I came across this post at Pharyngula, where the crux of the matter is: Apple makes a huge profit from its iPhone, and it would only make a small difference to Apple to assemble it in the US than in China. The data:

The total component cost of an iPhone in 2009 was $172.46. Workers in China assemble the iPhone, but because their wages are low the assembly cost per phone (labeled manufacturing costs in the table below) is quite small, only $6.50 a phone. The total production cost per phone is $178.96.

Apple has a 64% profit margin on the iPhone! That’s not a surprise, though — I’m used to tech companies charging a premium price for the fancy toys, and Apple has never had a reputation as a budget brand.

Apple may well make large profits, and may well make good profits even if it does its assembly in the US. However, this is extremely shoddy work, and I’m surprised Dr Myers uses this information without comment.

The key word in the data is “total production cost”. It’s what Apple spent in actually making the device. However, that is far from the actual cost of an iPhone. For this, you have to take into account the years of research that Apple poured into development; the millions of dollars spent developing and rejecting prototypes; the time and energy spent in polishing its Operating System (iOS). This, of course, is in addition to actually conceiving, designing, and building iOS, the cost of which is completely neglected in the account above.

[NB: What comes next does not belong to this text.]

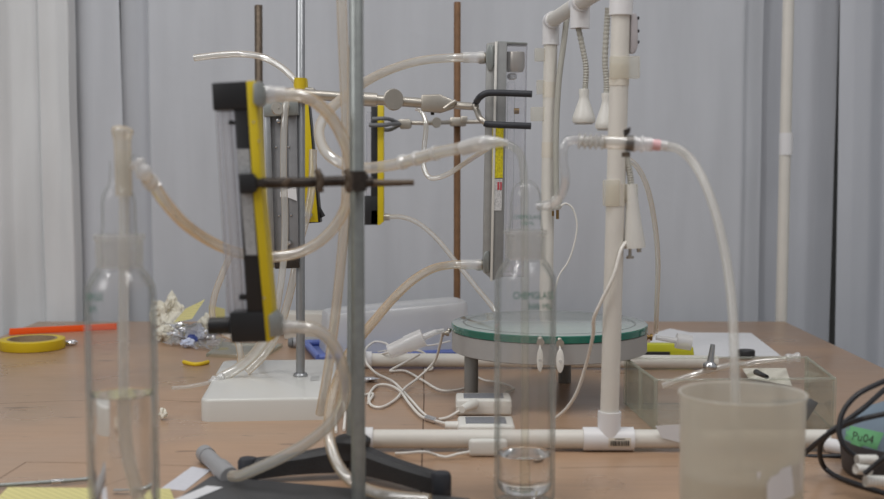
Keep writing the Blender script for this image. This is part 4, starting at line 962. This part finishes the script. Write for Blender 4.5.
MB().crumple(G(193, 344.5), (.010, .006, .008), 37, .6, 3, 3).build('blue_print', m_blue_ink, wr, smooth=0)
S(MB().crumple(G(187, 348), (.012, .008, .008), 41, .6, 3, 3).build('wrapper', solid('wrapper_film2', (196, 204, 226), .35, var=.1, scale=200), smooth=0), 'small bluish wrapper scrap at the heap front', 'wrapper')
yn = [P(173.5, 322.5, 2.17), P(192, 319, 2.13), P(205, 299.5, 2.16), P(186, 308.5, 2.24)]
S(MB().prism(yn, (0, .0006, .0003)).build('sticky_note', m_note), 'ruled yellow note standing tilted above the foil', 'note')
S(MB().prism([P(209, 305, 2.28), P(225, 309, 2.28), P(225, 325, 2.28), P(209, 325, 2.28)], (0, .001, 0)).build('sticky_note', m_noteplain), 'pale yellow note standing behind the short bowed hose', 'note')
S(MB().box(G(169, 338.5) + V(0, 0, .003), (.028, .012, .006), bevel=.001).build('yellow_clip', m_yeltape), 'flat yellow strip under the foil heap', 'strip')
bag = MB(); ba, bb2, bc2, bd = G(162, 346), G(218, 353), G(226, 341), G(178, 338)
def bagf(u, v):
    p = (ba * (1 - u) + bb2 * u) * (1 - v) + (bd * (1 - u) + bc2 * u) * v
    p.z = .001 + .010 * abs(noise.noise(V(p.x * 40, p.y * 40, 1))) + .012 * abs(noise.noise(V(p.x * 90, p.y * 60, 4)))
    return p
S(bag.grid(bagf, 26, 18).build('plastic_bag', m_bag, smooth=20), 'flat crumpled clear plastic bag below the rubbish heap', 'bag')
S(MB().tube([G(184, 362, .003), G(192, 364, .003), G(200, 364, .003), G(208, 362, .003)], lambda t: .0034, 12, 6).build('rubber_tube', m_yrub), 'short bent yellow rubber tube lying on bare table', 'tube')
S(MB().prism([G(206, 357), G(262, 359.5), G(283, 347), G(222, 345)], (0, 0, .006), .001).build('glass_plate', clear('plate_glass', (246, 250, 245), (206, 216, 202), (206, 210, 196), 0.12, 0.45, 0.10, 0.5, 0.05)), 'square clear glass plate lying behind the white base', 'plate')
S(MB().crumple(G(163, 420), (.006, .006, .007), 51, .6, 3, 3).build('tissue_scrap', m_tissue, smooth=0), 'tiny white tissue scrap on bare table beside the notepad bottle', 'scrap')
gp = T('pipe_offcut', 'grey tube lying at the back behind the bright rod', 'pipe')
g0, g1 = G(293, 348), G(334, 347)
g0.z = g1.z = .0095
MB().cyl(g0, g1, .0092).build('body', m_greypipe, gp)
MB().cyl(g0 - V(.008, 0, 0), g0, .0072, .0092).build('end_cap', m_grub, gp)
S(MB().box(G(306, 341) + V(0, .05, .0235), (.085, .06, .047), bevel=.002).build('carton', solid('pale_carton', (196, 192, 184), .8, var=.03)), 'pale carton standing behind the grey tube', 'box')
# bin over a blue tray
tr = T('tray', 'shallow blue tray under the upturned cloudy bin', 'tray')
B0 = G(319, 364.5); ud = V(math.cos(.24), math.sin(.24), 0); vd = V(-ud.y, ud.x, 0); LT = .268; DT = .165; FI = .045
def BR(u, v, z): return B0 + ud * u + vd * v + V(0, 0, z)
MB().prism([BR(0, 0, 0), BR(LT, 0, 0), BR(LT, DT, 0), BR(0, DT, 0)], (0, 0, .006), .001).build('floor_sheet', m_blue, tr)
rim = MB()
for (u0, v0, u1, v1) in ((0, 0, LT, 0), (LT, 0, LT, DT), (LT, DT, 0, DT), (0, DT, 0, 0)):
    rim.cyl(BR(u0, v0, .011), BR(u1, v1, .011), .0055, seg=12)
rim.build('rim', m_blue, tr)
bn = T('plastic_bin', 'upturned cloudy plastic bin with a raised rim on the blue tray', 'bin')
def loft(sections, closed_top=True):
    b = MB(); rings = []
    for (ins, z, rad) in sections:
        ring = []
        for (cu, cv, a0) in ((LT - ins - rad, FI + ins + rad, -90), (LT - ins - rad, DT - ins - rad, 0), (ins + rad, DT - ins - rad, 90), (ins + rad, FI + ins + rad, 180)):
            for k in range(7):
                a = math.radians(a0 + 15 * k); uu = cu + rad * math.cos(a); ring.append(b.bm.verts.new(BR(uu + .012, cv + rad * math.sin(a), z + uu * .06 * z / .07)))
        rings.append(ring)
    n = len(rings[0])
    for A, B in zip(rings, rings[1:]):
        for k in range(n): b.bm.faces.new((A[k], A[(k + 1) % n], B[(k + 1) % n], B[k]))
    if closed_top: b.bm.faces.new(rings[-1])
    return b
loft([(.008, .007, .02), (.012, .058, .022), (.0125, .067, .022), (.0150, .0712, .021), (.020, .0725, .02), (.031, .069, .016), (.034, .068, .015)]).build('shell', m_bin, bn)

# ================================================================== FRONT ITEMS
gr = T('grey_pipe', 'grey stepped pipe piece on the end of the clear hose', 'pipe')
ga, gb = G(205, 462), G(231, 487); ga.z = gb.z = .0090
gd = (gb - ga)
MB().tube([ga, ga + gd * .70], lambda t: .0086 - .0004 * t, 28, 1).build('body', m_greypipe, gr)
MB().tube([ga - gd * .02, ga + gd * .12], .0095, 28, 1).build('end_ring', m_greypipe, gr)
MB().tube([ga + gd * .62, ga + gd * .98], .0104, 28, 1).build('socket', m_greypipe, gr)
S(MB().prism([G(161, 489), G(192, 467), G(211, 470.5), G(185, 491)], (0, 0, .0006)).build('paper_label', solid('label_paper', (206, 206, 212), .7, var=.05, scale=140)), 'white paper tag with faint print beside the grey pipe', 'paper')
S(MB().prism([G(8, 489.5), G(170, 491), G(190, 540), G(-40, 540)], (0, 0, .0025)).build('notepad', m_note), 'ruled yellow notepad under the edge bottle', 'notepad')
sp = T('spatula', 'thin steel spatula lying across behind the yellow notepad', 'spatula')
s0, s1_, s2_ = G(-22, 487, .004), G(100, 478, .004), G(150, 474, .003)
MB().tube([s0, G(50, 482, .004), G(66, 481, .004), s1_], lambda t: .0022, 14, 8).build('shaft', m_galv, sp)
MB().tube([G(52, 482, .004), G(67, 480.8, .004)], lambda t: .0027 + .0003 * math.sin(t * 30), 14, 12).build('grip', m_chrome, sp)
MB().prism([s1_ + V(0, -.003, 0), s2_ + V(0, -.005, 0), s2_ + V(.006, 0, 0), s2_ + V(0, .005, 0), s1_ + V(0, .003, 0)], (0, 0, .001)).build('blade', m_steel, sp)

# ================================================================== LIGHT
wd = bpy.data.worlds.new('room_light'); sc.world = wd; wd.use_nodes = True
wn = wd.node_tree; wn.nodes.clear()
wo = wn.nodes.new('ShaderNodeOutputWorld'); bg = wn.nodes.new('ShaderNodeBackground')
tcw = wn.nodes.new('ShaderNodeTexCoord'); sp_ = wn.nodes.new('ShaderNodeSeparateXYZ')
wn.links.new(tcw.outputs['Generated'], sp_.inputs['Vector'])
rw = ramp(wn, sp_.outputs['Z'], [(0.0, lin((120, 112, 104))), (0.5, lin((150, 150, 152))), (1.0, lin((190, 192, 196)))])
mpn = wn.nodes.new('ShaderNodeMapRange'); mpn.inputs['From Min'].default_value = -1
wn.links.new(sp_.outputs['Z'], mpn.inputs['Value']); wn.links.new(mpn.outputs['Result'], rw.inputs['Fac'])
wn.links.new(rw.outputs['Color'], bg.inputs['Color']); bg.inputs['Strength'].default_value = 0.85
wn.links.new(bg.outputs['Background'], wo.inputs['Surface'])
def area(name, loc, target, sx, sy, e, col=(1, 1, 1)):
    l = bpy.data.lights.new(name, 'AREA'); l.shape = 'RECTANGLE'; l.size = sx; l.size_y = sy; l.energy = e; l.color = col
    o = bpy.data.objects.new(name, l); COL.objects.link(o); o.location = loc
    o.rotation_euler = (Vector(target) - Vector(loc)).to_track_quat('-Z', 'Y').to_euler(); return o
area('ceiling_and_fill_light', (-0.9, 0.9, 2.0), (-0.4, 1.5, 0), 0.14, 1.5, 10, (1, .985, .96))
area('ceiling_and_fill_light', (0.7, 0.5, 2.0), (0.4, 1.3, 0), 0.14, 1.5, 7, (1, .985, .97))
area('ceiling_and_fill_light', (0.0, 0.75, 2.0), (0.0, 1.3, 0), 2.6, 0.14, 11, (1, .985, .965))
area('ceiling_and_fill_light', (-1.6, 0.2, 1.3), (0.0, 2.2, 0.3), 0.8, 0.8, 8, (1, .99, .98))  # unseen side fill, added so left-facing curtain folds come out brighter

# ================================================================== CAMERA
cam = bpy.data.cameras.new('camera'); co = bpy.data.objects.new('camera', cam); COL.objects.link(co)
co.location = (0, 0, CAMZ); co.rotation_euler = (math.pi / 2 - PITCH, 0, 0)
cam.sensor_width = 36; cam.lens = F / W * 36; cam.clip_start = 0.02
cam.dof.use_dof = True; cam.dof.focus_distance = 1.68; cam.dof.aperture_fstop = 5.6
sc.camera = co
sc.view_settings.view_transform = 'Standard'; sc.view_settings.look = 'None'
sc.view_settings.exposure = 0; sc.view_settings.gamma = 1
sc.cycles.max_bounces = 24; sc.cycles.transparent_max_bounces = 40; sc.cycles.transmission_bounces = 16; sc.cycles.glossy_bounces = 6
sc.cycles.diffuse_bounces = 4
sc.cycles.sample_clamp_indirect = 4
sc.cycles.use_denoising = True

# ---- put every thing's origin at its base
def kids(o):
    out = []
    for c in o.children: out.append(c); out += kids(c)
    return out
bpy.context.view_layer.update()
for r_ in ROOTS:
    fam = [x for x in [r_] + kids(r_) if x.type == 'MESH']
    cs = [v.co for x in fam for v in x.data.vertices]
    if not cs: continue
    lo = V(*(min(c[i] for c in cs) for i in range(3))); hi = V(*(max(c[i] for c in cs) for i in range(3)))
    base = V((lo.x + hi.x) / 2, (lo.y + hi.y) / 2, lo.z)
    for x in fam: x.data.transform(Matrix.Translation(-base))
    r_.location = base
bpy.context.view_layer.update()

Consider, also, the fact that Dr Myers gets, as an iPhone user, free iOS updates for an average of three years after buying a new device. Who pays for this?

It is extremely naive to associate the profits that Apple makes on an iPhone solely to the cost that it incurs in manufacturing the product. If indeed Apple makes insane amounts of profits from its iPhone, it should not be very difficult for its competitors to undercut the iPhone and provide a comparable user experience at a much cheaper price. For sure, it can be said that the products may not be as good; but ‘almost as good’ would work very well at half the cost, no? And yet the iPhone juggernaut keeps on rolling.

Fact of the matter is, modern Apple products are finely designed, aggressively priced products, so much so that its competitors simply can’t produce similar products at a similar price point.